Pianistas festejados, como Pedrinho Mattar, que fizeram história em bares como o L’Absynthe e o legendário Baiúca – na praça Roosevelt, em São Paulo –, são entusiastas da volta do romantismo. “Ninguém suporta mais parafernália sonora”, diz. Ele começou a tocar profissionalmente no final dos anos 40 em boates conhecidas como inferninhos. Acompanhou João Gilberto quando o pai da bossa nova ainda imitava o vozeirão de Orlando Silva. Há três meses, Pedrinho é a grande atração do Passatempo, charmoso piano-bar localizado nos Jardins, em São Paulo, onde freguês de tênis e camiseta não entra. “No Baiúca, fui frequentado até por uma pantera negra, que gostava de se deitar debaixo do piano com sua coleira de diamantes. Era de um casal que nunca ia ao bar sem o bichinho de estimação”, conta.

Moacyr Peixoto, 80 anos, também coleciona “causos”. Irmão de Cauby Peixoto, Moacyr foi considerado o maior pianista de jazz do Brasil sem jamais ter aprendido a ler partitura. “Sempre toquei de ouvido. Meu pai tocava piano ao vivo durante as sessões de cinema mudo do Rio. Eu corria para brincar nos teclados ao final do filme”, explica. Tornou-se profissional aos 16 anos e, aos 18, já tocava em cassinos. Quando o jogo foi proibido, em 1946, Moacyr arrumou emprego na boate Oásis, em São Paulo, para onde acabou levando seus irmãos. “Araken assumiu o trompete e Cauby veio cantar. Ele tinha 15 anos e menor não podia trabalhar em boate. O público apenas ouvia sua voz por trás da cortina”, lembra.

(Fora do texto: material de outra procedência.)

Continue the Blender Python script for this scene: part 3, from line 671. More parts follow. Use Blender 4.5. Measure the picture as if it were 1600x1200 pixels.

Moacyr ainda se apresenta, de terça a domingo, no Clube Harmonia de Tênis, aberto só para sócios. “Lá, o público entende a música que eu faço. Ninguém vai pedir para eu tocar Chitãozinho e Xororó”, garante. Seu irmão Araken aposentou o instrumento há dois anos. “Antigamente, a gente saía de um bar e ia direto para outro. Tocava até as 4h da manhã em várias casas”, diz. Um dos endereços era o Hotel Ca’d’Oro, em São Paulo. “Eu descia do palco e ia sentar nas mesas, tocar pertinho do público. E tocava com todo mundo fumando em volta, aquela bagunça. Isso me rendeu três pontes de safena”, conta. Araken sente falta do ambiente dos anos 50 e afirma que não há mais espaço para música de qualidade no Brasil.